Business
German industrial orders rise 1.9% in May, beating forecasts
German manufacturing new orders rose 1.9% in May, a stronger reading than expected and a modest sign that Europe’s biggest economy is not stuck in a deeper industrial slump. Destatis said the increase was seasonally and calendar adjusted, and that orders excluding large-scale deals still climbed 1.0% from April, showing the month was not driven entirely by one-off headline distortions.
The biggest lift came from the manufacture of other transport equipment, including aircraft, ships, trains and military vehicles, where new orders jumped 85.0% because of several large contracts. Even so, the broader trend remains uneven. Destatis revised April’s monthly decline to 3.2% from an initially reported 3.8% drop, and the three-month comparison for March through May was still 0.2% below the previous three months overall. Strip out large-scale orders, however, and the same three-month measure was 4.1% higher.
That mixed picture helps explain why economists treated the May gain as encouraging but not decisive. A Commerzbank economist said the order trend supports the idea of a recovery, while an ING economist said Germany’s manufacturing sector appears to have escaped recent geopolitical disruptions with only a limited setback. The backdrop matters: supply-chain fears and Middle East conflict have threatened production and logistics across Europe, yet German manufacturers have so far handled those pressures better than many observers feared.

The scale of the sector makes even a modest improvement important. Destatis says industry and manufacturing account for about 2.1 trillion euros in sales and employ 7.5 million people, so swings in factory demand can feed quickly into growth, hiring and investment plans. May orders were also 6.2% higher than a year earlier, a sign that year-on-year momentum is at least positive even after a soft spring.

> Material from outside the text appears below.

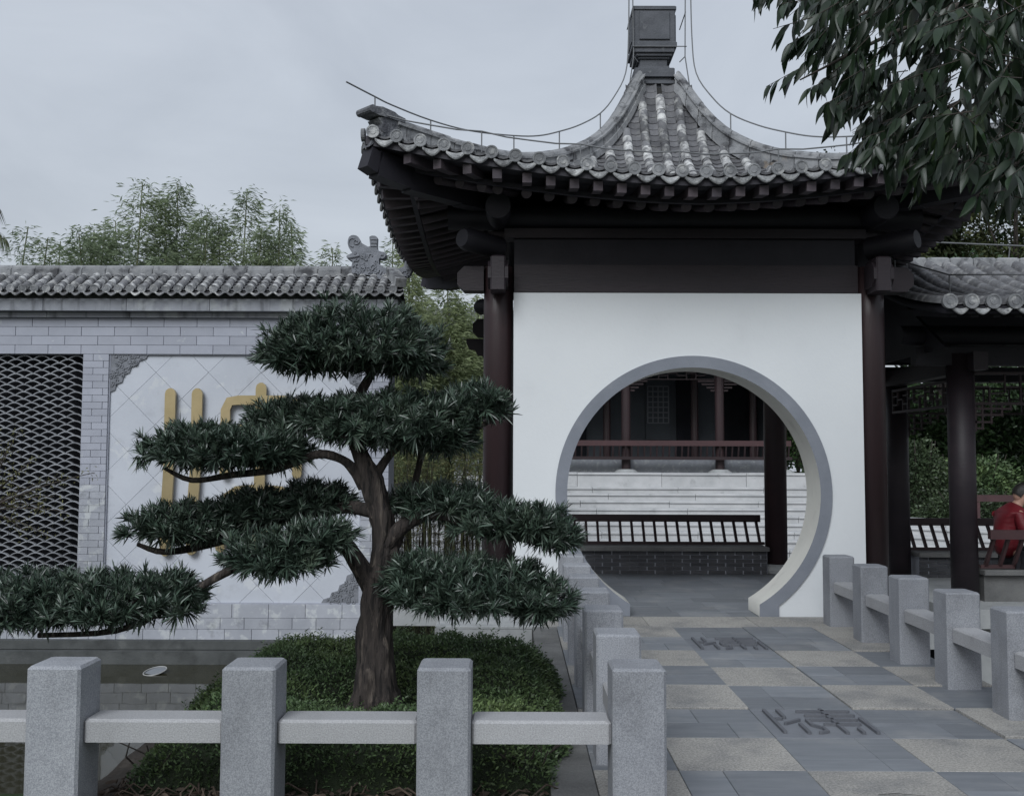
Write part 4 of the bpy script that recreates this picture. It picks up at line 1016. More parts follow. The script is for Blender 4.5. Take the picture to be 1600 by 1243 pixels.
mb = MB(); x0_, x1_, z0_, z1_ = 4.36, 5.04, 2.75, 3.95; yb_ = YH+2.90
for x in np.linspace(x0_, x1_, 5): mb.box(x-.018, x+.018, yb_, yb_+.03, z0_, z1_)
for z in np.linspace(z0_, z1_, 8): mb.box(x0_, x1_, yb_+.002, yb_+.028, z-.018, z+.018)
mb.build('window_bars', m_slate_c, wn)
MB().box(5.3, 6.0, YH+2.9, YH+2.98, 1.56, 4.2).build('doorway', m_dark, hl); MB().box(1.6, 2.35, YH+2.9, YH+2.98, 1.56, 4.2).build('doorway', m_dark, hl)  # near-black panels on the wall, shade of the openings painted in
MB().box(6.7, 7.9, YH+2.9, YH+2.98, 1.56, 4.2).build('doorway', m_dark, hl)
mb = MB(); yv0, yv1, yv2 = YH-1.0, YH+1.6, YH+4.2
V = [(HX0-.5, yv0, 4.6), (HX1+.5, yv0, 4.6), (HX1+.5, yv1, 6.2), (HX0-.5, yv1, 6.2), (HX1+.5, yv2, 4.6), (HX0-.5, yv2, 4.6)]
mb.add(V, [(0, 1, 2, 3), (3, 2, 4, 5), (0, 3, 5), (1, 4, 2), (5, 4, 1, 0)]); mb.build('roof', m_tile_s, hl)
mb = MB(); x = HX0-.4
while x < HX1+.5: mb.tube([(x, yv0-.02, 4.66), (x, yv1, 6.26)], .085, 6); x += .26
mb.build('barrel_tiles', m_tile_s, hl, kind='stuff')

# ============================================================ CLIPPED TREE
TY = 5.6
tree = thing('cloud_pruned_tree', 'cloud-pruned evergreen with layered pads of narrow dark leaves and a leaning brown trunk', 'tree', (at(587, 1080, TY).x, TY, -.03))
def tp(u, v, dy=0): return at(u, v, TY+dy)
PXM = TY/F
tk = [(588, 1118, 50, 0), (587, 1095, 38, 0), (586, 1070, 32, 0), (585, 1030, 28.5, 0), (587, 980, 29, 0), (592, 930, 30, .0), (600, 880, 30, .02), (602, 840, 26, .02), (596, 800, 26, .0), (582, 760, 23, -.02), (570, 725, 18, -.03), (558, 690, 15, -.02), (553, 655, 12, 0), (560, 620, 10, .03), (578, 588, 9, .05), (592, 565, 7, .05), (610, 545, 5, .05)]
P_, Rr = smooth([tp(u, v, d) for u, v, r_, d in tk], [r_*PXM for _, _, r_, _ in tk], 5)
MB().tube(P_, [r_*float(np.interp(i, [8, 36], [.96, .76]))*(1+.10*noise.noise(Vector((0, 0, i*.35)))) for i, r_ in enumerate(Rr)], 44, wob=.30).build('trunk', m_bark, tree)
br = [[(585, 925, 20, 0), (566, 890, 17, -.05), (545, 858, 15, -.1), (520, 838, 13, -.16), (480, 835, 10, -.2), (440, 850, 7, -.25)],
      [(575, 905, 14, -.02), (545, 900, 0.1, 0)],
      [(470, 852, 9, -.15), (420, 868, 8, -.22), (365, 888, 8, -.3), (315, 915, 7, -.35), (260, 950, 6, -.4), (180, 985, 5, -.42), (60, 992, 4, -.4)],
      [(570, 760, 13, 0), (556, 738, 10, -.02), (535, 718, 8, -.04), (500, 709, 8, -.06), (460, 722, 8, -.08), (420, 735, 7, -.08), (360, 742, 6, -.08), (300, 750, 5, -.08), (255, 730, 3, -.08)],
      [(590, 800, 15, 0), (545, 792, 12, .15), (490, 800, 11, .2), (420, 820, 9, .2), (340, 846, 8, .15), (260, 862, 6, .1), (215, 850, 4, .1)],
      [(602, 850, 18, 0), (632, 820, 14, -.02), (680, 802, 10, -.04), (740, 822, 9, -.05), (800, 838, 8, -.05), (860, 846, 4, -.05), (905, 850, 2, -.05)],
      [(605, 870, 12, -.02), (618, 845, 14, .06), (626, 820, 10, .1)],
      [(583, 752, 9, 0), (598, 725, 8, -.02), (620, 700, 7, -.03), (660, 680, 6, -.04), (720, 680, 5, 0), (770, 655, 4, .02), (800, 640, 3, .02)],
      [(598, 800, 8, .1), (640, 770, 7, .16), (654, 730, 6, .16), (660, 690, 5, .14)],
      [(610, 905, 14, 0), (650, 930, 11, -.08), (710, 945, 9, -.12), (790, 950, 7, -.14), (850, 955, 4, -.14)],
      [(560, 640, 8, 0), (520, 650, 7, .2), (460, 668, 5, .25), (400, 660, 4, .25)],
      [(585, 580, 7, 0), (540, 566, 5, -.03), (480, 560, 4, -.05), (430, 570, 3, -.05)],
      [(590, 572, 6, 0), (630, 570, 5, .04), (670, 560, 3, .04)]]
for b_ in br:
    if len(b_) < 3: continue
    P_, Rr = smooth([tp(u, v, d) for u, v, r_, d in b_], [r_*PXM*.84 for _, _, r_, _ in b_], 4)
    MB().tube(P_, Rr, 12, wob=.12).build('branch', m_bark, tree)
#        u    v    rx   ry   depth  dy    n
pads = [(552, 535, 140, 62, .42, .0), (470, 555, 60, 30, .25, -.08), (640, 560, 52, 34, .25, .02),
        (610, 660, 122, 50, .42, -.02), (520, 650, 55, 30, .25, .0), (735, 632, 66, 30, .22, .04), (690, 680, 50, 38, .25, .06),
        (456, 654, 70, 30, .28, .26), (345, 700, 122, 37, .34, -.10), (430, 700, 50, 34, .25, -.05),
        (295, 818, 96, 34, .32, .1), (400, 795, 70, 30, .28, .2), (490, 780, 66, 26, .24, .22),
        (432, 868, 76, 36, .28, -.26), (500, 838, 50, 22, .2, -.2),
        (170, 938, 128, 38, .36, -.42), (50, 942, 110, 42, .36, -.42), (265, 920, 40, 22, .2, -.36),
        (690, 785, 86, 30, .28, .12), (800, 815, 88, 30, .26, -.04), (868, 836, 40, 24, .18, -.05),
        (735, 918, 128, 46, .40, -.12), (840, 938, 52, 34, .22, -.14), (650, 895, 50, 30, .24, -.05)]
tuft_pos, tuft_dir, tuft_pad = [], [], []
for pi_, (u, v, rx, ry, dp_, dy) in enumerate(pads):
    c = np.array(tp(u, v+ry*.25, dy)); rxm, rym = rx*PXM, ry*PXM
    area = PI*rxm*dp_*1.35+PI*(rxm+dp_)*rym*.6
    n_ = int(area/.0021)
    d = RNG.normal(size=(n_*3, 3)); d = nrm(d); d = d[(d[:, 2] > -.45)][:n_]
    lump = np.array([1+.26*noise.noise(Vector((x*2.0+pi_, y*2.0, z*2.0)))+.14*noise.noise(Vector((x*6+pi_, y*6, z*6))) for x, y, z in d])
    sc_ = (RNG.uniform(.62, 1.04, len(d))*lump)[:, None]
    flat = np.where(d[:, 2:3] < 0, .55, 1.15)
    p = c+d*np.array([[rxm, dp_, rym]])*sc_*np.concatenate([np.ones_like(flat), np.ones_like(flat), flat], 1)
    ax = nrm(d*np.array([[1/rxm, 1/dp_, 1/rym]])*rym*.9+np.array([[0, 0, .45]])+RNG.normal(size=d.shape)*.32)
    tuft_pos.append(p); tuft_dir.append(ax); tuft_pad.append(np.full(len(p), pi_))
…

The broader data picture is still far from a clean turnaround. Destatis said the stock of orders in manufacturing rose 0.4% in April and stood at 8.8 months, suggesting work still sits in the pipeline even as new demand fluctuates. Producer prices for industrial products were 2.2% higher in May than a year earlier, a reminder that cost pressures have not disappeared. For Germany, the latest order report points to an industrial floor that may be stabilizing, but not yet to a strong or self-sustaining rebound.